Stanford Law dean won’t cave to woke mob, spells out the school’s ‘next steps’

Stanford Law School responded to the “disruption” caused on campus when progressive students shouted down a conservative judge invited to speak, saying that ” continuing outside attention” prompted a timely response.

In a 10-page letter dated Wednesday, the law school’s dean, Jenny Martinez, addressed the incident and “why I apologized to Judge Duncan, why I stand by that apology, and why the protest violated the university’s policy on disruption.” It was also reported that Associate Dean for Diversity, Equity and Inclusion, Tirien Steinbach who joined students in their protest, is evidently now on leave.

“This message is unusually lengthy; because we are a law school and these issues are core to our educational mission, I explain some of my reasoning in quite a bit more detail than I would for a general audience. I also recognize that what I share below will not please everyone,” Martinez wrote, stressing that “our commitment to diversity and inclusion means that we must protect the expression of all views.”

Martinez explained that while protests are allowed on the campus, per free speech rights, disruptions are not. She went on to address several other issues before offering “Next Steps.”

The leftist students attacked Trump-appointed US Circuit Court Judge Kyle Duncan and were joined by the law school dean who later apologized for doing so.
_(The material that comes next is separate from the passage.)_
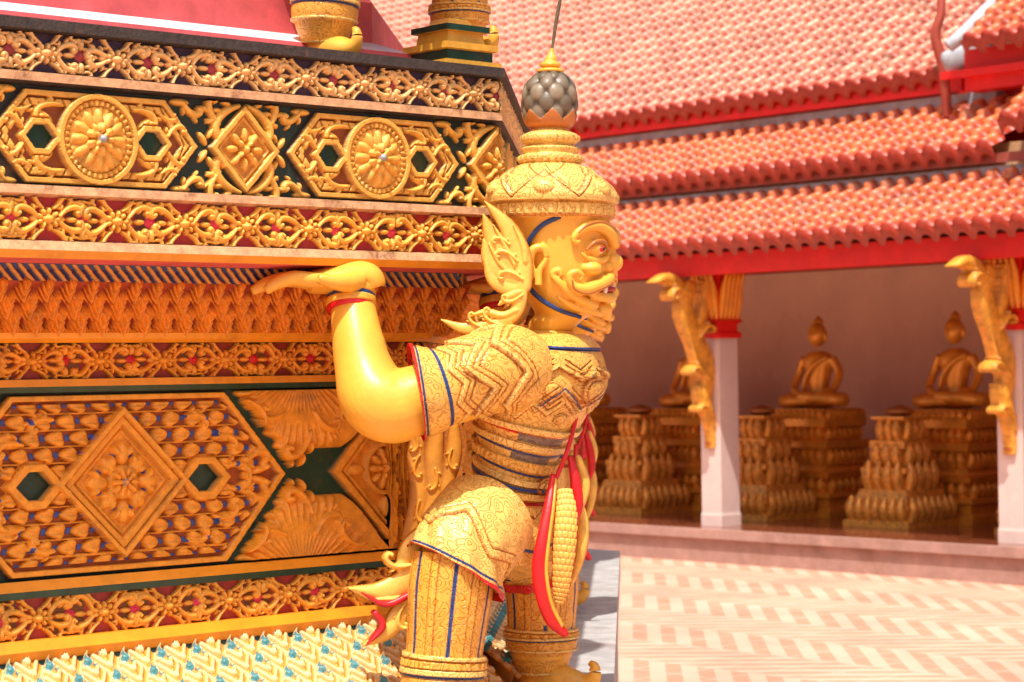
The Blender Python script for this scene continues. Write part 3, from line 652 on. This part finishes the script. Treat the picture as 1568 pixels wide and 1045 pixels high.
part('crown_rod',mesh('crown_rod',*closed(tube(PL((844,82),(850,40),(857,0),(862,-30)),Rk(1.8,2.8,2.6,1.4),nu=10,nv=30,ref=(1,0,0))[0]),M_bud))
def plate(nm,strokes,org,Ux,Uz,thick,col1=(.90,.54,.10),col2=(.55,.18,.015),mat=None,res=.0015,hk=1.,curls=()):
    allp=np.array([p for s in strokes for p in s[0]]+[(c_[0]-c_[3],c_[1]-c_[3]) for c_ in curls]+[(c_[0]+c_[3],c_[1]+c_[3]) for c_ in curls],float)*k
    mw=.05*1.2; x0,z0=allp.min(0)-mw; x1,z1=allp.max(0)+mw
    r=Rel(x1-x0,z1-z0,res,x0,z0)
    for pts,w0,wm,w1,hh in strokes:
        q=crom(np.array(pts,float)*k,14); r.stroke([tuple(a) for a in q],w0*k,w1*k,hh*k,wm=wm*k)
    for c_ in curls:
        r.curl(c_[0]*k,c_[1]*k,c_[2],c_[3]*k,c_[4],c_[5]*k,c_[6]*k,turn=4.8,lobes=2)
    hh=r.h; keep=(hh[:-1,:-1]>0)&(hh[1:,:-1]>0)&(hh[:-1,1:]>0)&(hh[1:,1:]>0)
    F=gridfaces(len(r.z),len(r.x)).reshape(len(r.z)-1,len(r.x)-1,4)[keep]
    Nn=np.cross(Ux,Uz); base=np.asarray(org)+r.U[...,None]*np.asarray(Ux)+r.V[...,None]*np.asarray(Uz)
    Vf=(base+(hh+thick*k*.5)[...,None]*Nn).reshape(-1,3); Vb=(base-(hh*.6+thick*k*.5)[...,None]*Nn).reshape(-1,3)
    used=np.unique(F); mp=-np.ones(len(Vf),int); mp[used]=np.arange(len(used)); F=mp[F]; nn=len(used)
    cc=mixc(col2,col1,sstep(hh/k,1.5,6)).reshape(-1,3)[used]
    ed={}
    for f in F:
        for i in range(4):
            a,b_=f[i],f[(i+1)%4]
            if (b_,a) in ed: del ed[(b_,a)]
            else: ed[(a,b_)]=1
    W=[[b_,a,a+nn,b_+nn] for a,b_ in ed]
    V=np.vstack([Vf[used],Vb[used]]); FF=F.tolist()+(F[:,::-1]+nn).tolist()+W
    return mesh(nm,V,FF,mat or M_attr,np.vstack([cc,cc]))
def g(px,py): return (px-784,567-py)
XU=np.array([1,0,0.]);ZU=np.array([0,0,1.])
st=[([g(800,440),g(796,400),g(778,355),g(742,314)],14,26,1,6),([g(790,425),g(770,398),g(754,368),g(741,335)],14,26,2,5),([g(795,435),g(768,422),g(750,402),g(741,372)],12,24,2,5.5),
([g(798,445),g(770,442),g(752,427),g(744,402)],9,17,2,6),([g(804,405),g(800,380),g(786,350)],5,9,1,9),([g(788,410),g(774,382),g(756,350)],4,6,1,9),([g(780,424),g(763,404),g(749,378)],4,6,1,9),
([g(798,436),g(796,462),g(786,484),g(765,496),(g(735,500))],9,15,5,7),([g(790,478),(g(770,486)),g(745,480),g(722,486)],6,9,2,9),([g(780,494),g(745,503),g(710,505),g(678,492)],8,17,2,6),([g(797,450),g(778,458),g(764,470)],6,10,2,8)]
crl=[(g(800,432)[0],g(800,432)[1],2.4,28,1,4.5,10),(g(792,405)[0],g(792,405)[1],2.2,26,1,4,10),(g(770,500)[0],g(770,500)[1],3.0,28,-1,4,10),(g(800,455)[0],g(800,455)[1],-2.4,24,-1,4,10),(g(780,380)[0],g(780,380)[1],2.3,20,1,3.5,9),(g(740,503)[0],g(740,503)[1],2.9,22,-1,3.5,10)]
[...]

Martinez noted in her letter that Steinbach “is currently on leave. Generally speaking, the university does not comment publicly on pending personnel matters, and so I will not do so
at this time.”

Meanwhile, the Stanford law students who shouted down the judge and published the names of students in the Federalist Society online are now demanding that Washington Free Beacon journalist Aaron Sibarium remove their names from his reporting.

(Video Credit: Fox News)

Evidently, a board member of the Stanford National Lawyers Guild hypocritically proceeded to send an email to Sibarium demanding that he remove her name as well as those of other students from his reporting because it was somehow threatening and dangerous.

“On Sunday, I identified board members of the Stanford National Lawyers Guild–one of the groups responsible for the posters–who in a public statement described the protest as ‘Stanford Law School at its best.’ A few hours later, the board demanded I redact their names,” Sibarium tweeted.
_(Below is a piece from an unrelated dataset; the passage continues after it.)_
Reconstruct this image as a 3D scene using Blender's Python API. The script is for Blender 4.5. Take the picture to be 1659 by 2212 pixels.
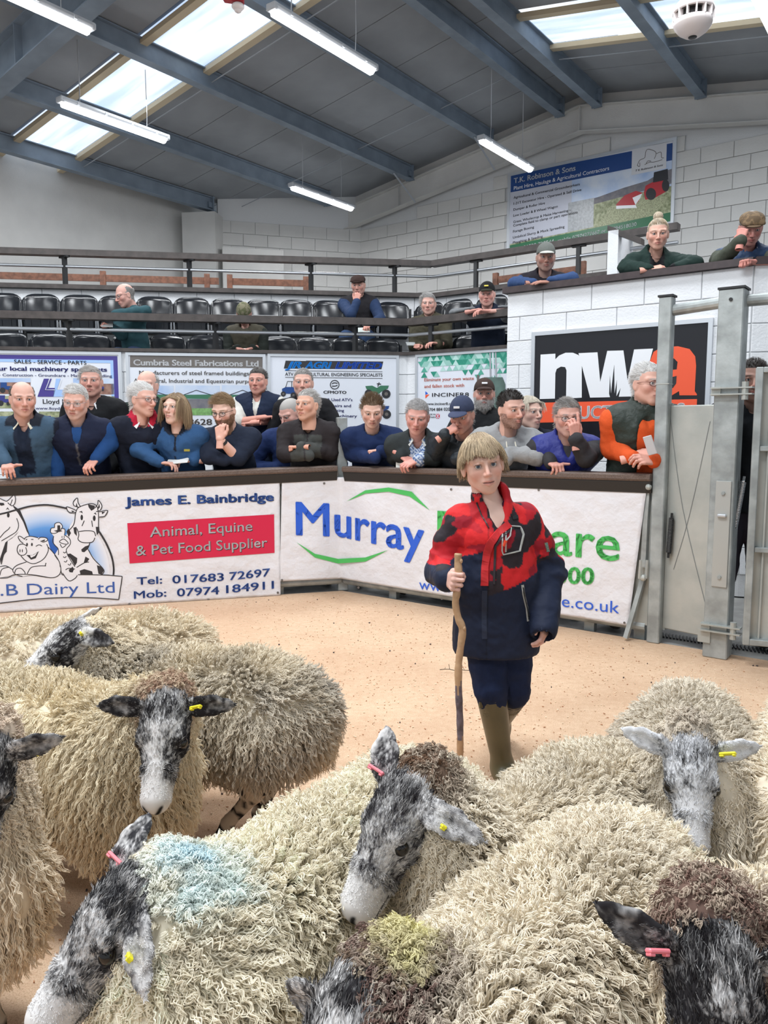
import bpy, math, random
import numpy as np
from mathutils import Vector, Matrix
random.seed(7); RNG = np.random.default_rng(7)
for o in list(bpy.data.objects): bpy.data.objects.remove(o)
SC = bpy.context.scene; COL = SC.collection
PI = math.pi
# ------------------------------------------------------------------ camera
CAM_H = 1.35; PITCH = math.radians(6.2); FPX = 1662.0
cd = bpy.data.cameras.new('camera'); cam = bpy.data.objects.new('camera', cd); COL.objects.link(cam)
cam.location = (0, 0, CAM_H); cam.rotation_euler = (PI/2 - PITCH, 0, 0)
cd.sensor_fit = 'VERTICAL'; cd.sensor_height = 24.0; cd.lens = 24.0*FPX/2212.0
cd.clip_start = 0.05; cd.clip_end = 200
SC.camera = cam
# ------------------------------------------------------------------ view, world
SC.view_settings.view_transform = 'Standard'; SC.view_settings.look = 'None'
SC.view_settings.gamma = 1; SC.view_settings.use_curve_mapping = False
SC.view_settings.exposure = 0.24
SC.cycles.max_bounces = 7; SC.cycles.diffuse_bounces = 4; SC.cycles.glossy_bounces = 2; SC.cycles.transmission_bounces = 3; SC.cycles.transparent_max_bounces = 6
W = bpy.data.worlds.new('world'); SC.world = W; W.use_nodes = True
bg = W.node_tree.nodes['Background']; bg.inputs[0].default_value = (0.86, 0.93, 1.0, 1); bg.inputs[1].default_value = 0.62
# hall axes: Pd runs along the purlins (deeper, to the right), Gd along the gable wall
TH = math.radians(36.89)
Pd = Vector((math.sin(TH), math.cos(TH), 0)); Gd = Vector((math.cos(TH), -math.sin(TH), 0))
def HW(s, d, z=0.0): return Gd*s + Pd*d + Vector((0, 0, z))
YAW_G = math.atan2(Gd.y, Gd.x)           # local x -> Gd, local y -> Pd
LA = math.radians(8.1)                   # the other direction of the stands
LL = Vector((math.cos(LA), math.sin(LA), 0)); LN = Vector((-math.sin(LA), math.cos(LA), 0))
# ------------------------------------------------------------------ area lights: light of the tubes and of the skylights
def area(name, loc, rot, sx, sy, power, color=(1, 1, 1)):
    l = bpy.data.lights.new(name, 'AREA'); l.shape = 'RECTANGLE'; l.size = sx; l.size_y = sy; l.energy = power; l.color = color
    o = bpy.data.objects.new(name, l); COL.objects.link(o); o.location = loc; o.rotation_euler = rot
    return o
SKYC = (0.93, 0.97, 1.0)
for s, d, pw in ((-7.4, 6.5, 60), (-2.0, 9.2, 40), (-7.4, 2.5, 130), (-2.0, 5.2, 130), (-2.0, 1.2, 260), (-7.4, -1.5, 120), (-2.0, -3.0, 160), (3.0, 3.0, 160)):
    area('skylight_daylight', HW(s, d, 5.55), (0, 0, YAW_G), 2.6, 1.0, pw, SKYC)

# ------------------------------------------------------------------ pixel helpers (only to work out real places)
_cp, _sp = math.cos(PITCH), math.sin(PITCH)
def ray(x, y):
    a = (x-829.5)/FPX; b = -(y-1106)/FPX
    return Vector((a, _cp + b*_sp, -_sp + b*_cp))
CAMP = Vector((0, 0, CAM_H))
def atY(x, y, Y): r = ray(x, y); return CAMP + r*(Y/r.y)
def atZ(x, y, Z): r = ray(x, y); return CAMP + r*((Z-CAM_H)/r.z)
def onpl(x, y, n, dd): r = ray(x, y); return CAMP + r*((dd - n.dot(CAMP))/n.dot(r))
# ------------------------------------------------------------------ materials
MATS = {}
def mat(name, col, rough=0.6, metal=0.0, noise=0.0, nscale=20.0, bump=0.0, bscale=80.0, col2=None, spec=0.5, emit=None, estr=1.0, coat=0.0, detail=4.0, sub=0.0, stretch=None, bdist=0.01):
    if name in MATS: return MATS[name]
    m = bpy.data.materials.new(name); m.use_nodes = True; MATS[name] = m
    nt = m.node_tree; b = nt.nodes['Principled BSDF']
    c = (*col, 1)
    b.inputs['Base Color'].default_value = c; b.inputs['Roughness'].default_value = rough
    b.inputs['Metallic'].default_value = metal; b.inputs['Specular IOR Level'].default_value = spec
    if coat: b.inputs['Coat Weight'].default_value = coat
    if sub: b.inputs['Subsurface Weight'].default_value = sub; b.inputs['Subsurface Radius'].default_value = (0.012, 0.004, 0.002)
    if emit: b.inputs['Emission Color'].default_value = (*emit, 1); b.inputs['Emission Strength'].default_value = estr
    tc = None
    def coord():
        nonlocal tc
        if tc is None:
            tc = nt.nodes.new('ShaderNodeTexCoord')
            if stretch:
                mp = nt.nodes.new('ShaderNodeMapping'); nt.links.new(tc.outputs['Object'], mp.inputs[0]); mp.inputs['Scale'].default_value = stretch
                tc = mp; return mp.outputs[0]
            return tc.outputs['Object']
        return tc.outputs[0] if stretch else tc.outputs['Object']
    if noise or col2:
        n = nt.nodes.new('ShaderNodeTexNoise'); n.inputs['Scale'].default_value = nscale; n.inputs['Detail'].default_value = detail
        nt.links.new(coord(), n.inputs['Vector'])
        r = nt.nodes.new('ShaderNodeValToRGB'); r.color_ramp.elements[0].position = 0.35; r.color_ramp.elements[1].position = 0.65
        k = noise
        c2 = col2 if col2 else tuple(min(1, v*(1+k)) for v in col)
        c1 = col if col2 else tuple(v*(1-k) for v in col)
        r.color_ramp.elements[0].color = (*c1, 1); r.color_ramp.elements[1].color = (*c2, 1)
        nt.links.new(n.outputs['Fac'], r.inputs[0]); nt.links.new(r.outputs[0], b.inputs['Base Color'])
    if bump:
        n2 = nt.nodes.new('ShaderNodeTexNoise'); n2.inputs['Scale'].default_value = bscale; n2.inputs['Detail'].default_value = 5
        nt.links.new(coord(), n2.inputs['Vector'])
        bp = nt.nodes.new('ShaderNodeBump'); bp.inputs['Strength'].default_value = bump; bp.inputs['Distance'].default_value = bdist
        nt.links.new(n2.outputs['Fac'], bp.inputs['Height']); nt.links.new(bp.outputs[0], b.inputs['Normal'])
    return m
def attr_mat(name, rough=0.6, attr='tint', bump=0.0, bscale=200, sub=0.0, spec=0.4, noise=0.0, nscale=60, bdist=0.003):
    if name in MATS: return MATS[name]
    m = mat(name, (0.5, 0.5, 0.5), rough, bump=bump, bscale=bscale, sub=sub, spec=spec, bdist=bdist)
    nt = m.node_tree; a = nt.nodes.new('ShaderNodeAttribute'); a.attribute_name = attr
    b = nt.nodes['Principled BSDF']; out = a.outputs['Color']
    if noise:
        tc = nt.nodes.new('ShaderNodeTexCoord'); n = nt.nodes.new('ShaderNodeTexNoise'); n.inputs['Scale'].default_value = nscale; n.inputs['Detail'].default_value = 6
        nt.links.new(tc.outputs['Object'], n.inputs['Vector'])
        mr = nt.nodes.new('ShaderNodeMapRange'); mr.inputs[1].default_value = 0.3; mr.inputs[2].default_value = 0.7; mr.inputs[3].default_value = 1-noise; mr.inputs[4].default_value = 1+noise
        nt.links.new(n.outputs['Fac'], mr.inputs[0])
        mx = nt.nodes.new('ShaderNodeVectorMath'); mx.operation = 'SCALE'; nt.links.new(out, mx.inputs[0]); nt.links.new(mr.outputs[0], mx.inputs['Scale']); out = mx.outputs[0]
    nt.links.new(out, b.inputs['Base Color'])
    return m
# ------------------------------------------------------------------ object helpers
def tag(o, label=None, cat=None, group=None, kind=None):
    if label: o['label'] = label
    if cat: o['category'] = cat
    if group: o['group'] = group
    if kind: o['kind'] = kind
    return o
def thing(name, label=None, cat=None, loc=(0, 0, 0), rz=0.0, group=None, kind=None):
    o = bpy.data.objects.new(name, None); COL.objects.link(o); o.location = loc; o.rotation_euler = (0, 0, rz); o.empty_display_size = 0.1
    return tag(o, label, cat, group, kind)
def link_mesh(name, me, parent=None, m=None, world=False):
    o = bpy.data.objects.new(name, me); COL.objects.link(o)
    if m is not None:
        me.materials.clear()
        for x in (m if isinstance(m, (list, tuple)) else [m]): me.materials.append(x)
    if parent is not None:
        o.parent = parent
        if world: o.matrix_parent_inverse = pmat(parent).inverted()
    return o
def pmat(p):
    M = Matrix.Identity(4)
    while p is not None:
        L = Matrix.LocRotScale(p.location, p.rotation_euler, p.scale)
        M = L @ M if p.parent is None else p.matrix_parent_inverse @ L @ M
        p = p.parent
    return M
def copy_tree(o, parent=None):
    c = o.copy(); COL.objects.link(c)
    if parent is not None: c.parent = parent; c.matrix_parent_inverse = o.matrix_parent_inverse.copy()
    for ch in list(o.children): copy_tree(ch, c)
    return c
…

“One of the board members, Lily Bou, demanding that we remove her name and those of her classmates. ‘Listing our names serves no purpose other than to invite abuse and harassment,’ she wrote in an email. I wonder what purpose the posters of the fedsoc board served,” he added.

The intrepid reporter was just getting warmed up.

“‘You do not have our permission to reference or quote any portion of this email in a future piece,’ she added. Needless to say, that’s not how the First Amendment works,” Sibarium wrote.

“We’ve gotten similar complaints about publishing images—pulled from social media—of Stanford Law School dean Jenny Martinez’s classroom, which protesters covered end to end in flyers after she issued an apology to Judge Duncan,” he continued.

The law student then got a lesson in her own vocation.

“We received a note from Mary Cate Hickman demanding that we ‘anonymize the face of the student in the red hoodie’ because ‘California is a two-party consent state, and you have no right to publish this student’s identity/likeness/face without consent,'” the Washington Free Beacon journalist recounted.

“As we explain in our editorial: ‘California is a two-party consent state for the recording of oral communications, not photographs, and even that only pertains to situations in which there is a presumption of privacy,'” he schooled her.

“From our editorial: ‘What’s eminently clear from the drama unfolding in Palo Alto is that while Stanford law students may be the vanguard of an anti-constitutional revolution, they don’t know much about the law,'” Sibarium noted.

“‘Where Stanford has failed to educate them in the limits of privacy and the rights of a free press, we will endeavor to fill the void with our continuing coverage of this ugly affair,'” he epically concluded.

The twisted take by the students at Stanford is that silencing the free speech of others is somehow free speech in itself.

The school’s chapter of the National Lawyers Guild papered the hallways prior to Judge Duncan’s arrival with the names and photographs of the Federalist Society’s board members, according to the Free Beacon. When they were named in reporting they claimed it violated their privacy.

In her letter Wednesday, Martinez said “a more detailed and explicit policy with clear protocols for dealing with disruptions would better protect the rights of speakers and also those who wish to exercise their right to protest within permissible bounds, and is something we will seek to adopt and educate students and staff on going forward.”